* _What you are asked to do_
Print the lines starting at the line containing "Recreate this scene" and ending at the line containing "M3 = np.array([_right, _dep, -_down])", exactly and in full, without the pictures.

* _Recorded data_
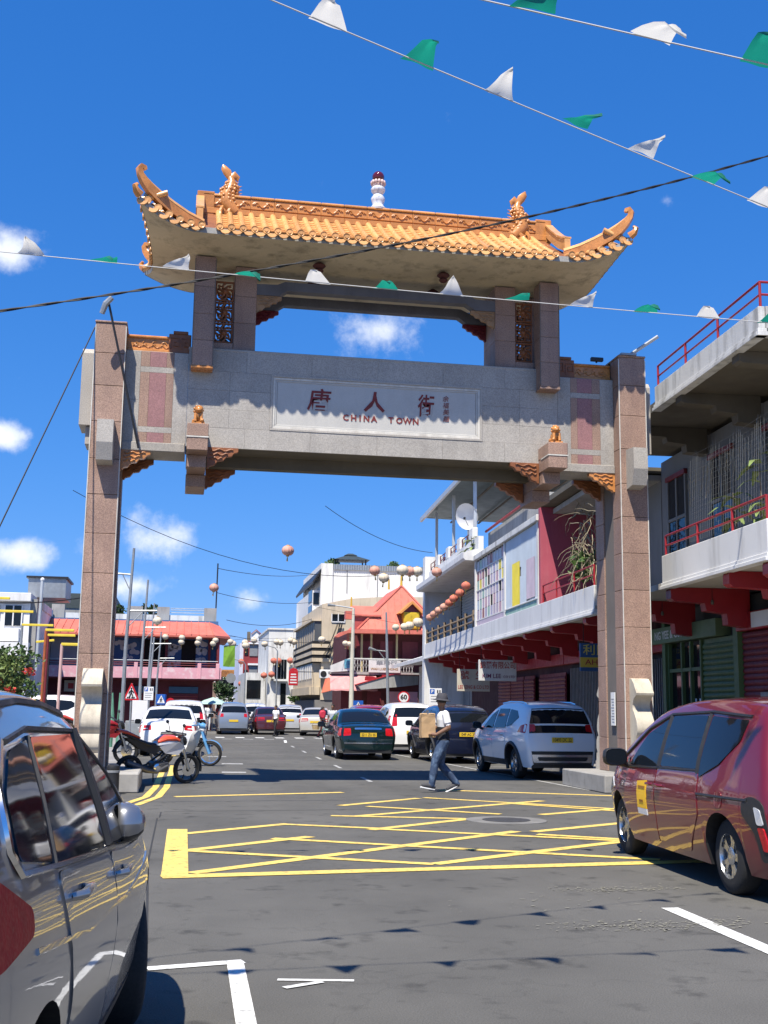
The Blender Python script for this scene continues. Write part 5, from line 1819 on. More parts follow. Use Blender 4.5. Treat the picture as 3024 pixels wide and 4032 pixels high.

==

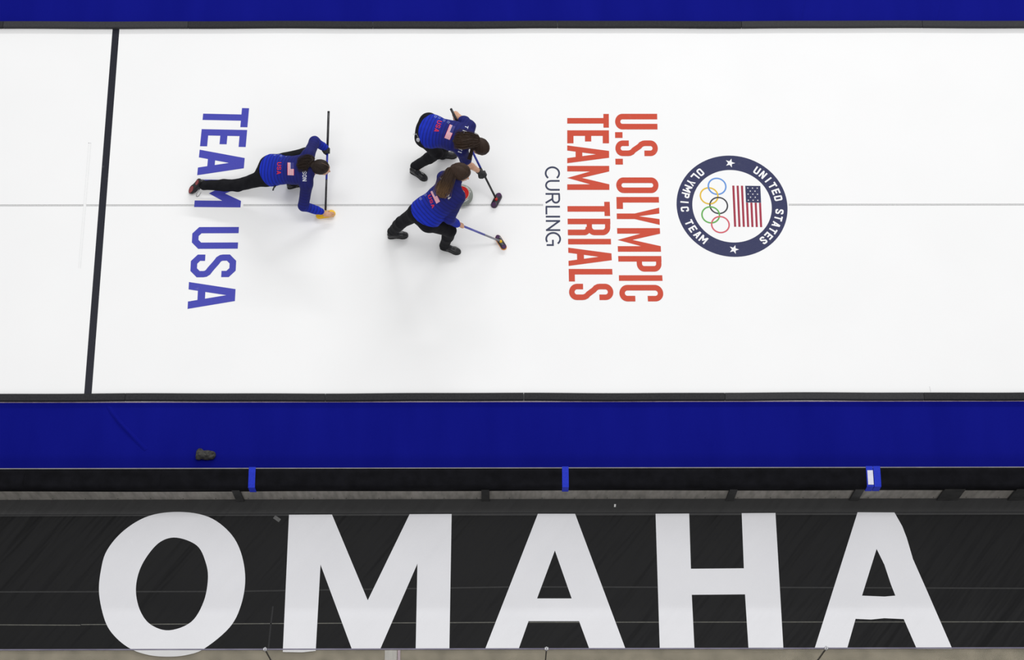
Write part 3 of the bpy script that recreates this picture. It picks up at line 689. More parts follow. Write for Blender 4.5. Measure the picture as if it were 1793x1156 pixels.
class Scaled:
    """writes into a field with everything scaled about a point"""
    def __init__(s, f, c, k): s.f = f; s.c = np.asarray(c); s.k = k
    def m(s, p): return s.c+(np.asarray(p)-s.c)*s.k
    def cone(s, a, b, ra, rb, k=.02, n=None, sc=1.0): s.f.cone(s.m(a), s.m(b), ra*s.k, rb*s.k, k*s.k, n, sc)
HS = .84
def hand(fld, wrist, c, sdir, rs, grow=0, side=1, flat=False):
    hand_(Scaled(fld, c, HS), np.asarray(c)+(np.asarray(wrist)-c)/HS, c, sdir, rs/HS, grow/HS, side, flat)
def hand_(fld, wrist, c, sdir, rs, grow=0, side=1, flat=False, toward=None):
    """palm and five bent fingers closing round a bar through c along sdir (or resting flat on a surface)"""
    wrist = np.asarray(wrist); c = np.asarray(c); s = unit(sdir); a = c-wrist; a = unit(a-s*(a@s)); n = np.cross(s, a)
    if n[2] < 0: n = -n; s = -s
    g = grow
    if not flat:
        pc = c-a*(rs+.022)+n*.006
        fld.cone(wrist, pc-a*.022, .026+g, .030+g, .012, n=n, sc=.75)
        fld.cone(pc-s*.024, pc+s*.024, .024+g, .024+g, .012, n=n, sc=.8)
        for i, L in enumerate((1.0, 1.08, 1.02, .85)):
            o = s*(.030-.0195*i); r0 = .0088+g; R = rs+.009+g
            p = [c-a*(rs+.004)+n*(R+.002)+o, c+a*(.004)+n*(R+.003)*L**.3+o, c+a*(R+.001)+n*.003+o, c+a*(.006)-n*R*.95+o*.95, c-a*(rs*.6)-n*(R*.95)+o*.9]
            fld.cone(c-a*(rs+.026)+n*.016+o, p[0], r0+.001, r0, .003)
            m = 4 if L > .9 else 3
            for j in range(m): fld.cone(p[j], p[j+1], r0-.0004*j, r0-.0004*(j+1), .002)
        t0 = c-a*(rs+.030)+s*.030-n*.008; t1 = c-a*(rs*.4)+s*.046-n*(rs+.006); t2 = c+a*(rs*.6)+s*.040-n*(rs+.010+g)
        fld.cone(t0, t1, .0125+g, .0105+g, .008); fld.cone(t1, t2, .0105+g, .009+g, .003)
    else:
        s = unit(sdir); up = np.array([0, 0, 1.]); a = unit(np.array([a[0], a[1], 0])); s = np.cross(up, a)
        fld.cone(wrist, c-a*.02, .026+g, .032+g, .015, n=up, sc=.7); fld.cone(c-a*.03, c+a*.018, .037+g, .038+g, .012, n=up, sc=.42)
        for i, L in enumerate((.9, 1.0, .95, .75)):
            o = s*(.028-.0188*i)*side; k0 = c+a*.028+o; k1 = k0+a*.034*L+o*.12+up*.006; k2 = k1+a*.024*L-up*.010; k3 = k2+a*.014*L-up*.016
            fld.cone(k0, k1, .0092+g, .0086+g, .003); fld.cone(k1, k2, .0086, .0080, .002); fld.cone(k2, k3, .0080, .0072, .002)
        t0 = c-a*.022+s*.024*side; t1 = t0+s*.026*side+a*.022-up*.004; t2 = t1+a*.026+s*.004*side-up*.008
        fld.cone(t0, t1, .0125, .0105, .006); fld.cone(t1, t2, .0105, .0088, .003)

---

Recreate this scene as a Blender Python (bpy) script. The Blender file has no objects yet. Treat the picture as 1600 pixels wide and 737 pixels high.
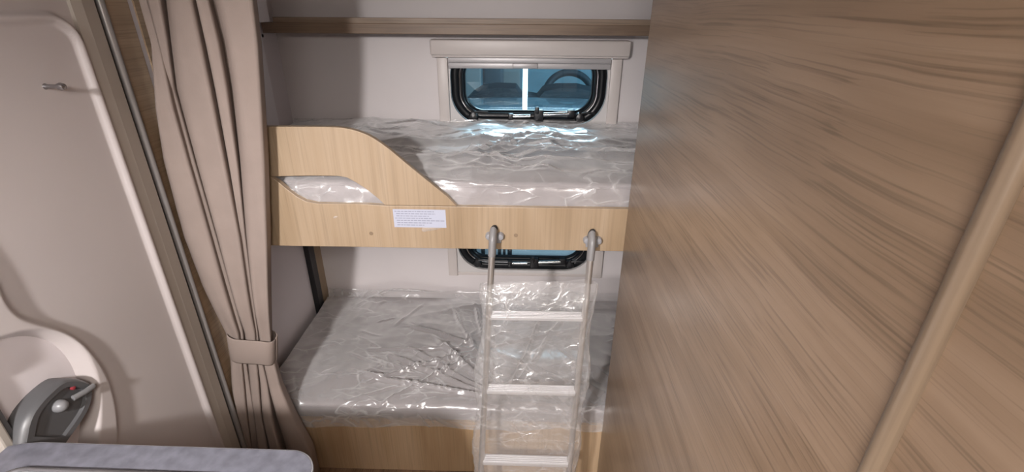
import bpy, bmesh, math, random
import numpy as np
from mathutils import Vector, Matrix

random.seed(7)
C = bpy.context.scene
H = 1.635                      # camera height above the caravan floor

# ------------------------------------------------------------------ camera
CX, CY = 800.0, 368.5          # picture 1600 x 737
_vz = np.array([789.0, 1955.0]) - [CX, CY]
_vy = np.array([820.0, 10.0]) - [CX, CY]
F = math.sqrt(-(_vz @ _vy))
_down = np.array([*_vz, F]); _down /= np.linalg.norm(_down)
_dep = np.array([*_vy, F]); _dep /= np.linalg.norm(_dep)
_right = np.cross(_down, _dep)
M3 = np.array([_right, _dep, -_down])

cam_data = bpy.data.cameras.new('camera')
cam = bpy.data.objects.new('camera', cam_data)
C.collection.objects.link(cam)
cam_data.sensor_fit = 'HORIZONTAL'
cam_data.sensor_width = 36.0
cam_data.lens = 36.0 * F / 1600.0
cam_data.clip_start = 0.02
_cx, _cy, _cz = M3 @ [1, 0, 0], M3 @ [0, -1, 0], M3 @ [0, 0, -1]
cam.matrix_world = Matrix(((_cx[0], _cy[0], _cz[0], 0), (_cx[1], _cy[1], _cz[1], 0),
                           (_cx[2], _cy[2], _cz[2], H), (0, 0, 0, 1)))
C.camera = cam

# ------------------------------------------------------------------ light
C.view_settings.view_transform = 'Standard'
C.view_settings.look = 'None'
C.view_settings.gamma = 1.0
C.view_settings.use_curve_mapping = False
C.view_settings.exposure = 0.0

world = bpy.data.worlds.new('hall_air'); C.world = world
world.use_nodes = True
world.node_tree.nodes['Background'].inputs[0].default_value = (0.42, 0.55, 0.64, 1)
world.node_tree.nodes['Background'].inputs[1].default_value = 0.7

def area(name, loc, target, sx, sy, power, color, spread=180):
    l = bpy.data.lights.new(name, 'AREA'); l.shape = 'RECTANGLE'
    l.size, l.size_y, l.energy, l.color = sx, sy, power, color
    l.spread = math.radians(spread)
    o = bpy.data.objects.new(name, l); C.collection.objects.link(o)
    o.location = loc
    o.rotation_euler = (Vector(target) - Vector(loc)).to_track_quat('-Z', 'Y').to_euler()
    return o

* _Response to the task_
Recreate this scene as a Blender Python (bpy) script. The Blender file has no objects yet. Treat the picture as 1600 pixels wide and 737 pixels high.
import bpy, bmesh, math, random
import numpy as np
from mathutils import Vector, Matrix

random.seed(7)
C = bpy.context.scene
H = 1.635                      # camera height above the caravan floor

# ------------------------------------------------------------------ camera
CX, CY = 800.0, 368.5          # picture 1600 x 737
_vz = np.array([789.0, 1955.0]) - [CX, CY]
_vy = np.array([820.0, 10.0]) - [CX, CY]
F = math.sqrt(-(_vz @ _vy))
_down = np.array([*_vz, F]); _down /= np.linalg.norm(_down)
_dep = np.array([*_vy, F]); _dep /= np.linalg.norm(_dep)
_right = np.cross(_down, _dep)
M3 = np.array([_right, _dep, -_down])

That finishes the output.